12 Maltese matches flagged for potential irregularities

People involved in the sport sector need to be stronger and collaborate if corruption is to be stamped out, according to the Malta Football Association integrity officer. 

With the incidence of online betting, players are more interested in playing a part in fixing a match, but betting is only part of the problem, Franz Tabone told Times Talk

"Betting is legal, but it can be abused. The irregular betting markets mainly based in Asia but operated from Europe is big. Betting is part of the problem but it's not the problem. Before online betting there was betting on a smaller scale," he said.

Mr Tabone has been at the forefront of the fight against football bribery in recent years, with the recent Prevention of Corruption in Sports law promising to come down hard on crime.

"It's ultimately down to education and enforcement," Mr Tabone told Times of Malta's online editor Herman Grech.

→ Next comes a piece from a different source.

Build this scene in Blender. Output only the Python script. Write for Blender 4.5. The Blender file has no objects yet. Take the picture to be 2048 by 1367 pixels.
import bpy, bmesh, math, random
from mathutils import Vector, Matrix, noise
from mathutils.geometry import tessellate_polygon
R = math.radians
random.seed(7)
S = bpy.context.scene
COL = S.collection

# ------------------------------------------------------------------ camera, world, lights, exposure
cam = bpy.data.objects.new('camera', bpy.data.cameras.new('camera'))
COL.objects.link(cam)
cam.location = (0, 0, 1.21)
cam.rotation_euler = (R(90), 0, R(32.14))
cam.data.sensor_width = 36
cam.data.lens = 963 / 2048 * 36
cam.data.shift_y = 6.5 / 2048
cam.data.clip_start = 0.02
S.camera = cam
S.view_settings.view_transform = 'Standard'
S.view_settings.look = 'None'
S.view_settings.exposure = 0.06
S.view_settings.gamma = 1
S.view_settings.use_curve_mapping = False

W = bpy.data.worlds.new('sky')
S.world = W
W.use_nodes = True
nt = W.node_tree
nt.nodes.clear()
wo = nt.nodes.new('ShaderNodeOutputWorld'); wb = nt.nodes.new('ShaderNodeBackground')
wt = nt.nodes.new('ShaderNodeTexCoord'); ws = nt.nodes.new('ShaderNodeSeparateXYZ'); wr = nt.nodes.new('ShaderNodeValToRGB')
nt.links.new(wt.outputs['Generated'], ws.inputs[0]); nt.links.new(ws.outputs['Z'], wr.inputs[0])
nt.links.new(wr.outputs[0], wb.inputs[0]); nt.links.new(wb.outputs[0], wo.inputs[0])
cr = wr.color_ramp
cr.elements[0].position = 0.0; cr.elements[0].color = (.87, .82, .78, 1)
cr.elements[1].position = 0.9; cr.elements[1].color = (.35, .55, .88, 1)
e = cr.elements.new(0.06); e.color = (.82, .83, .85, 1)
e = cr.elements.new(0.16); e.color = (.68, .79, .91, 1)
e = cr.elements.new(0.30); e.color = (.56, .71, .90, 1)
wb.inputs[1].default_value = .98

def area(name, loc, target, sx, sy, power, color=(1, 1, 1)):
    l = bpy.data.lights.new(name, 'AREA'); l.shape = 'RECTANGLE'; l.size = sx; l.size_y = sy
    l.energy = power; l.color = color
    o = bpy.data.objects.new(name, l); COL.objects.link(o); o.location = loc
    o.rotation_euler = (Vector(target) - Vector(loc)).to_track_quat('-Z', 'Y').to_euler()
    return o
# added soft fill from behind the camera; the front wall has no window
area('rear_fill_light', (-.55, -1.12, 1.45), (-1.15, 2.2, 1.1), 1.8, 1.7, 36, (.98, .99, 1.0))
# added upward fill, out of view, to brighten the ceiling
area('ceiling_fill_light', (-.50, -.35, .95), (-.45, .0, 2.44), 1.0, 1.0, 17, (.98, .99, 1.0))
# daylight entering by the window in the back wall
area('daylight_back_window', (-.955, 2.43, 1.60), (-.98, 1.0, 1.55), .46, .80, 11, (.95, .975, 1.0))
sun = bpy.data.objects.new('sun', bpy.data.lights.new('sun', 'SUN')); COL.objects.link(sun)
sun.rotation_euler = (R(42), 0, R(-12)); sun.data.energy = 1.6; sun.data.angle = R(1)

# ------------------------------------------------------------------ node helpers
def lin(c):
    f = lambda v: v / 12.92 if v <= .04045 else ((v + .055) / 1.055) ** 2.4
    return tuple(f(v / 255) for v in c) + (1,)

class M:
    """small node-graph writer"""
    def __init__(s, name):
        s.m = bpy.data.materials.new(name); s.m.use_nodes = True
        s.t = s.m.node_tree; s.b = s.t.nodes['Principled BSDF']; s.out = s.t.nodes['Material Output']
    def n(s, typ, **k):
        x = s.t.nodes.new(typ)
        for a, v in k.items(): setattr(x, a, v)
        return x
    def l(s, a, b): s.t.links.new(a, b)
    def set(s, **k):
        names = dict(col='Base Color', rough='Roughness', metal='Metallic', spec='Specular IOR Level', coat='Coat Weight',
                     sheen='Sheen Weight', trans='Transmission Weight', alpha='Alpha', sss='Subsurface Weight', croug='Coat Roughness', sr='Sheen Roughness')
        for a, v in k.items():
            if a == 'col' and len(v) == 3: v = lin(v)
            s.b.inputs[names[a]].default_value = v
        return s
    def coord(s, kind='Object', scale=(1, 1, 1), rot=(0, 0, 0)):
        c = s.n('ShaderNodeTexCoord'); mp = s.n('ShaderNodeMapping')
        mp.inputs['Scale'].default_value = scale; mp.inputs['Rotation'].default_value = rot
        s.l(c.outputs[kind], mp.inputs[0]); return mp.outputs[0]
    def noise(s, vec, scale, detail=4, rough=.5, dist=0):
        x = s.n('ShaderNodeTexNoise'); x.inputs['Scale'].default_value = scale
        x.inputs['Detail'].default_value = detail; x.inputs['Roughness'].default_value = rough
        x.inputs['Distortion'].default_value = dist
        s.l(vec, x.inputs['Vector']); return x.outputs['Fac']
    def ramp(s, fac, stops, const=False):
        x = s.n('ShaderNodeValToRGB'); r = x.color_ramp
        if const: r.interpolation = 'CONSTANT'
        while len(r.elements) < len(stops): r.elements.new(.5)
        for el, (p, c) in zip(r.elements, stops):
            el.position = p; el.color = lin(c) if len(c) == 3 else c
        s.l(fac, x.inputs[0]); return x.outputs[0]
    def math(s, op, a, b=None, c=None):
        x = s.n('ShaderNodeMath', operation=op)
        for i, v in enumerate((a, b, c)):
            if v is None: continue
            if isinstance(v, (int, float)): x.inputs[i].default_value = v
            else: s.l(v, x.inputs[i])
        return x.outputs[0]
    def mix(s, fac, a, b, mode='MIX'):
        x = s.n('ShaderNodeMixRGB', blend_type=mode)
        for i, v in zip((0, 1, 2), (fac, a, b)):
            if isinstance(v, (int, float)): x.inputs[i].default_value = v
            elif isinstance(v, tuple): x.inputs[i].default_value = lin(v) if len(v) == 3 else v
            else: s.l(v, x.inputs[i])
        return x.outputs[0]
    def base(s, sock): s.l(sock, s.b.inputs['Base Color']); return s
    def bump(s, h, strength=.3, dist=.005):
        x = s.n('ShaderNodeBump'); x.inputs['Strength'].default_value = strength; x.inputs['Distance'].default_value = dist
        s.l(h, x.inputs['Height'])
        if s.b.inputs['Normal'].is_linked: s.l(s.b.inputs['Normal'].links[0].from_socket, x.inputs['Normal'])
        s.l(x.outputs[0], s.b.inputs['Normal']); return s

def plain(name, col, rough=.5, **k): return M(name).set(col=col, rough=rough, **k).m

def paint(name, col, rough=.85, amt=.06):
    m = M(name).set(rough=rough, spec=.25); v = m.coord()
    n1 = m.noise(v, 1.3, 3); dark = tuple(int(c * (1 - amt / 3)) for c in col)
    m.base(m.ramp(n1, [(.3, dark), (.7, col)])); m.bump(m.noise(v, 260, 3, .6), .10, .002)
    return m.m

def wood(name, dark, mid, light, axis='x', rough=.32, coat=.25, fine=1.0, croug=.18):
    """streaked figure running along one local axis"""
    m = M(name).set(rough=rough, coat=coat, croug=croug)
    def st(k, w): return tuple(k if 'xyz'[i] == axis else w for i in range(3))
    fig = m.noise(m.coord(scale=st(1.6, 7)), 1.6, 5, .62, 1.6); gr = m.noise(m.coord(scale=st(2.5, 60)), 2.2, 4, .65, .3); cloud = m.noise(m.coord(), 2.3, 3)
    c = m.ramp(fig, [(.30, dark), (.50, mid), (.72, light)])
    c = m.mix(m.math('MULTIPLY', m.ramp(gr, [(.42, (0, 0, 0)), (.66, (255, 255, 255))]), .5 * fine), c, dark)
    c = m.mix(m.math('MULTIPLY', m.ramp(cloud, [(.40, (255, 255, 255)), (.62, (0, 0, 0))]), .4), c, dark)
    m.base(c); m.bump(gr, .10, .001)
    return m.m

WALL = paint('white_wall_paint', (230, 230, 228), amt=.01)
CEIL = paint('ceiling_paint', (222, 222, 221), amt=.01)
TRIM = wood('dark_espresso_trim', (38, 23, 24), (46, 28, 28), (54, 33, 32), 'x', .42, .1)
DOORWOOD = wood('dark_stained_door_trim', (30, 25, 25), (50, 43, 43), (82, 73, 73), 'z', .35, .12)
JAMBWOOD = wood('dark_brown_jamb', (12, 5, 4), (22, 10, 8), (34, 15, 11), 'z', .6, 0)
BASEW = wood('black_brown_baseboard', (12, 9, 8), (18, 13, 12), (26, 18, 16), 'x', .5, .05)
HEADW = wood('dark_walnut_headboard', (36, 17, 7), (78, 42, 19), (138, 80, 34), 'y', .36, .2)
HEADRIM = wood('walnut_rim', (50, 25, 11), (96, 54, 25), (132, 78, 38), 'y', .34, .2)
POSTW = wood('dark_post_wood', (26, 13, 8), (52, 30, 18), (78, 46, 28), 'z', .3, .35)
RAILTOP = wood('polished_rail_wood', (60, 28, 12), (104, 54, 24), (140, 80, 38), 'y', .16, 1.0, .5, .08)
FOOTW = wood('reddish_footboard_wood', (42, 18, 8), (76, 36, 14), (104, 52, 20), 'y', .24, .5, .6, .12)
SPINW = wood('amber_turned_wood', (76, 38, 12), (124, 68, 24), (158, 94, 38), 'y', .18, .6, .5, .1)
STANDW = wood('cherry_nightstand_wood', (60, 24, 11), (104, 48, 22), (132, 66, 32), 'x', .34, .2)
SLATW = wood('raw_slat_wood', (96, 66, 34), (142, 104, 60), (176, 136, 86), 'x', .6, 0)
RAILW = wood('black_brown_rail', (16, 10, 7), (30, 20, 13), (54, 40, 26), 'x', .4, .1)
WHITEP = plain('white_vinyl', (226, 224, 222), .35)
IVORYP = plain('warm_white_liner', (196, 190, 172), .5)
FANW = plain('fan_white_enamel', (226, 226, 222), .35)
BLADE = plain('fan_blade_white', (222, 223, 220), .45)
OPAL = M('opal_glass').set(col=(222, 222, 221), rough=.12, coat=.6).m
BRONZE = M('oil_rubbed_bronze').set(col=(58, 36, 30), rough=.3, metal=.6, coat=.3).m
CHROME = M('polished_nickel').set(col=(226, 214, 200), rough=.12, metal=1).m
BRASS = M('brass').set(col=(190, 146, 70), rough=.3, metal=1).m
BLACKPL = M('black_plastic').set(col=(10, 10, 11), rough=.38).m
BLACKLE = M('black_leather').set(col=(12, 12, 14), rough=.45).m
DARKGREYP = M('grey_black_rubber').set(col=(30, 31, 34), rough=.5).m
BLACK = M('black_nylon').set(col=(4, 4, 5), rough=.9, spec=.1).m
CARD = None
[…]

He said 12 matches were flagged by the so-called Betting Fraud Detection System as probably forming part of irregular betting patterns.

"It doesn't mean they were fixed but the suspicion is there," said Mr Tabone who is studying the possibility of sanctioning offenders based on betting fraud patterns.

Betting patterns may indicate there was prior knowledge of a result or incident in the match. Minor bets are now going into issues like the number of free kicks and yellow cards given during matches spanning across all tournaments and leagues.

"The players are the oxygen to the match. Without the players, there will be no match-fixer, no criminal and nobody will be successful in reaping their dividends."